It's still a little early for the annual "cherry blossom front" maps to be appearing on TV and in the newspapers, but Nikkei (Japan's Wall Street Journal) published a poll in their life section today on castles and cherry blossoms. I think the poll is just taken over the Internet, so not very scientific, but in this case plenty good enough to be useful. Readers' votes for "Cherry-Blossom-Flattered Castles" (in order):
- 1) Hirosaki Castle (Aomori Prefecture, up north): 2600 cherry trees of 52 varieties; will bloom late April-early May
- 2) Himeji Castle (Hyogo Pref., out west between Kyoto and Hiroshima)
- 3) Takato Castle (Niigata, Japan Sea side of the mountains)
- 4) Aizu-Wakamatsu (Fukushima, north-central): 1000 cherry trees
- 5) Hikone (Shiga): 1200 cherry trees
- 6) Tsuyama (Okayama): 5000 cherry trees
- 7) Oka (Oita, Kyushu (down south)): 2000 cherry trees
- 8) Goryokaku (Hokkaido, up north): 1600 trees
- 9 (tie)) Osaka (Osaka): 4000 trees
- 9 (tie)) Takada (Niigata): 4000 trees
They also took a poll just on readers' recommended castles:
- 1) Himeji
- 2) Matsumoto (Nagano, up in the mountains)
- 3) Osaka
- 4) Hirosaki
- 5) Kumamoto (Kumamoto, Kyushu)
- 6) Hikone
- 7) Odawara (Kanagawa? Shizuoka? A couple hours south of Tokyo)

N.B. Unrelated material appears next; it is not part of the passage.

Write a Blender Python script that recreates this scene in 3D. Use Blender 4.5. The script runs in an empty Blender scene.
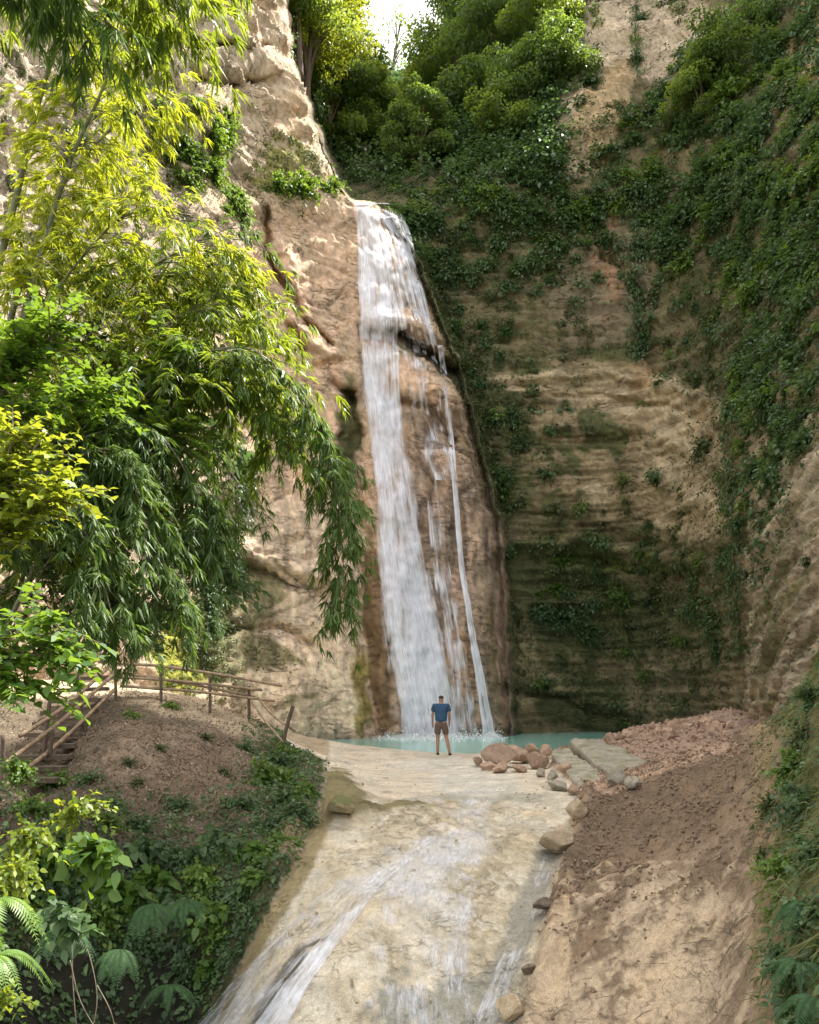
import bpy, bmesh, math, random
import numpy as np
from mathutils import Vector, Matrix
R = math.radians
random.seed(7); RNG = np.random.default_rng(7)
SC = bpy.context.scene; COL = SC.collection
F = 887.0; CX = 409.5; HY = 695.0; CZ = 1.75       # focal length in pixels, principal column, horizon row, eye height

def W(px, py, Y):                                   # a viewing direction at distance Y -> metres
    px = np.asarray(px, float); py = np.asarray(py, float); Y = np.asarray(Y, float)
    return np.stack([(px-CX)/F*Y, Y+0*px, CZ+(HY-py)/F*Y], -1)
def pix(P): return CX+P[...,0]/P[...,1]*F, HY+(CZ-P[...,2])/P[...,1]*F
def sstep(a, b, x):
    t = np.clip((x-a)/(b-a), 0, 1); return t*t*(3-2*t)
# ------------------------------------------------------------------ noise
_perm = np.random.default_rng(11).permutation(512).astype(np.int64)
_grad = np.random.default_rng(12).normal(size=(512,3)); _grad /= np.linalg.norm(_grad, axis=1)[:,None]
def _h(i, j, k): return _perm[(_perm[(_perm[i & 511]+j) & 511]+k) & 511]
def noise(P):
    P = np.asarray(P, float); sh = P.shape[:-1]; P = P.reshape(-1,3)
    I = np.floor(P).astype(np.int64); f = P-I; u = f*f*f*(f*(f*6-15)+10)
    r = 0
    for a in (0,1):
        wa = u[:,0] if a else 1-u[:,0]
        for b in (0,1):
            wb = u[:,1] if b else 1-u[:,1]
            for c in (0,1):
                wc = u[:,2] if c else 1-u[:,2]
                g = _grad[_h(I[:,0]+a, I[:,1]+b, I[:,2]+c)]
                r = r+wa*wb*wc*(g[:,0]*(f[:,0]-a)+g[:,1]*(f[:,1]-b)+g[:,2]*(f[:,2]-c))
    return (r*1.6).reshape(sh)
def fbm(P, sc, octv=4, gain=.5, ridged=False):
    P = np.asarray(P)*sc; a = 1; s = 0; t = 0
    for o in range(octv):
        n = noise(P+o*17.3)
        if ridged: n = 1-2*np.abs(n)
        s = s+a*n; t += a; a *= gain; P = P*2.03
    return s/t
def worley(P, sc):                                  # F1, F2 and cell value
    P = np.asarray(P)*sc; sh = P.shape[:-1]; P = P.reshape(-1,3); I = np.floor(P).astype(np.int64)
    d1 = np.full(len(P), 9.); d2 = d1.copy(); cv = np.zeros(len(P))
    for a in (-1,0,1):
        for b in (-1,0,1):
            for c in (-1,0,1):
                h = _h(I[:,0]+a, I[:,1]+b, I[:,2]+c)
                q = I+np.array([a,b,c])+.5+.42*_grad[h]
                d = np.linalg.norm(P-q, axis=1)
                n1 = d < d1
                d2 = np.where(n1, d1, np.minimum(d2, d)); cv = np.where(n1, h/512., cv); d1 = np.where(n1, d, d1)
    return d1.reshape(sh), d2.reshape(sh), cv.reshape(sh)
def blur(A, s):
    n = int(3*s); k = np.exp(-.5*(np.arange(-n,n+1)/s)**2); k /= k.sum()
    for ax in (0,1):
        B = np.moveaxis(A, ax, 0); B = np.concatenate([np.repeat(B[:1],n,0), B, np.repeat(B[-1:],n,0)])
        out = sum(k[i]*B[i:len(B)-2*n+i] for i in range(2*n+1)); A = np.moveaxis(out, 0, ax)
    return A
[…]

I've been to Himeji, Matsumoto, Kumamoto, Goryokaku, and Aizu-Wakamatsu, and I've walked past Osaka-jo. Himeji is undoubtedly one of the most spectacularly beautiful castles in the entire world; it's the canonical Japanese castle you see on guide book covers. Catch the small museum nearby, too. Himeji-jo is still the real thing; Japanese castles are wooden, and have a tendency to burn down during uprisings or aerial bombardment, so most of them, including most of the ones on this list, are now concrete replicas. The concrete ones often have nice museums inside, but still... Goryokaku is in a five-pointed star of stone walls, definitely go to the top and look out if you visit.
The picture is plum (ume) blossoms near our house.